Leonard F. Lindoy: Art, Architecture and Engineering at the Molecular Level


Members of our species, Homo sapiens sapiens, have been occupying regions of the earth for at least 60,000 years but it is only around 10,000 years ago that permanent structures began to be built - reflecting the predominantly nomadic life-style of our ancestors before this time. Monumental constructions in stone, typified by the pyramids and other great structures scattered throughout the Middle East, remain to remind us of the mind-shift that accompanied this change. Since then, art, architecture and engineering have all flourished on the human (or macro) scale, frequently driven by both challenge and creativity.
Dating from the beginnings of modern chemistry around two hundred years ago, when the nature of matter first begun to be understood in terms of atoms and molecules, it has been increasingly possible to undertake related creative activities at the molecular level - representing a further milestone in human history.
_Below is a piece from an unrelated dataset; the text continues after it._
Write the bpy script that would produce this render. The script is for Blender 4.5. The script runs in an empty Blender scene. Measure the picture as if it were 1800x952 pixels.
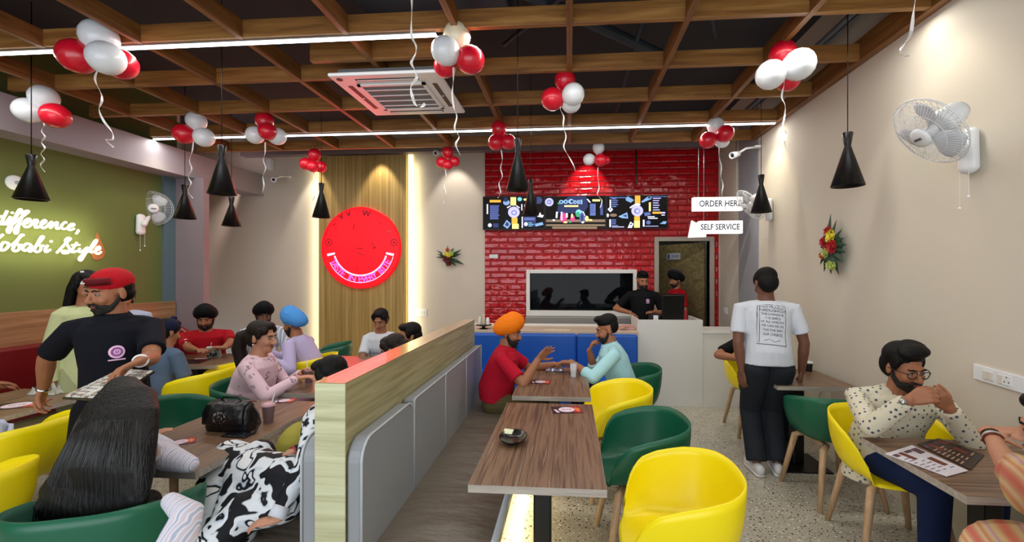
import bpy, math, random
from mathutils import Vector, Matrix
R = math.radians
PI = math.pi
random.seed(7)
SC = bpy.context.scene
COL = SC.collection

# ------------------------------------------------------------------ camera
F = 770.0; U0 = 941.0; V0 = 480.0; TH = math.atan(60/770); CH = 1.65
cam = bpy.data.cameras.new('camera')
cam.sensor_width = 36; cam.lens = F/1800*36
cam.shift_x = -(U0-900)/1800; cam.shift_y = (V0-476)/1800
cam.clip_start = 0.05; cam.clip_end = 100
camo = bpy.data.objects.new('camera', cam); COL.objects.link(camo)
camo.location = (0, 0, CH); camo.rotation_euler = (R(90), 0, TH)
SC.camera = camo

# ------------------------------------------------------------------ light
SC.view_settings.view_transform = 'Standard'
SC.view_settings.look = 'None'
SC.view_settings.gamma = 1.0
SC.view_settings.use_curve_mapping = False
SC.view_settings.exposure = 0.14
w = bpy.data.worlds.new('sky'); SC.world = w; w.use_nodes = True
w.node_tree.nodes['Background'].inputs[0].default_value = (0.75, 0.87, 1.0, 1)
w.node_tree.nodes['Background'].inputs[1].default_value = 0.9

def area(name, loc, rot, sx, sy, energy, color=(1, 1, 1)):
    l = bpy.data.lights.new(name, 'AREA'); l.shape = 'RECTANGLE'; l.size = sx; l.size_y = sy
    l.energy = energy; l.color = color
    o = bpy.data.objects.new(name, l); COL.objects.link(o); o.location = loc; o.rotation_euler = rot
    return o
def spot(name, loc, target, energy, angle, blend=0.5, color=(1, .86, .66), r=0.03):
    l = bpy.data.lights.new(name, 'SPOT'); l.energy = energy; l.spot_size = R(angle); l.spot_blend = blend
    l.color = color; l.shadow_soft_size = r
    o = bpy.data.objects.new(name, l); COL.objects.link(o); o.location = loc
    o.rotation_euler = (Vector(target)-Vector(loc)).to_track_quat('-Z', 'Y').to_euler()
    return o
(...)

This is especially true over the past three decades or so - reflecting the development of supramolecular chemistry, a sub-branch of chemistry that tends to mimic Nature's way of doing things. A focus of supramolecular chemistry is the use of single molecules and ions as 'building blocks' to construct larger assemblies exhibiting pre-designed shapes and properties. Using the tools of modern chemistry this is now often possible and supramolecular systems of significant subtlety, and also of very considerable aesthetic appeal, are being increasingly created on the nanometer scale. It is an area of contemporary chemistry where human creativity may be readily expressed.
A range of structures from the supramolecular realm that bridge the boundaries between art and science will be presented. These include examples displaying artistic nuances that mimic structures found in the macro world as well as interwoven and other motifs showing both intricacy and beauty in their molecular forms.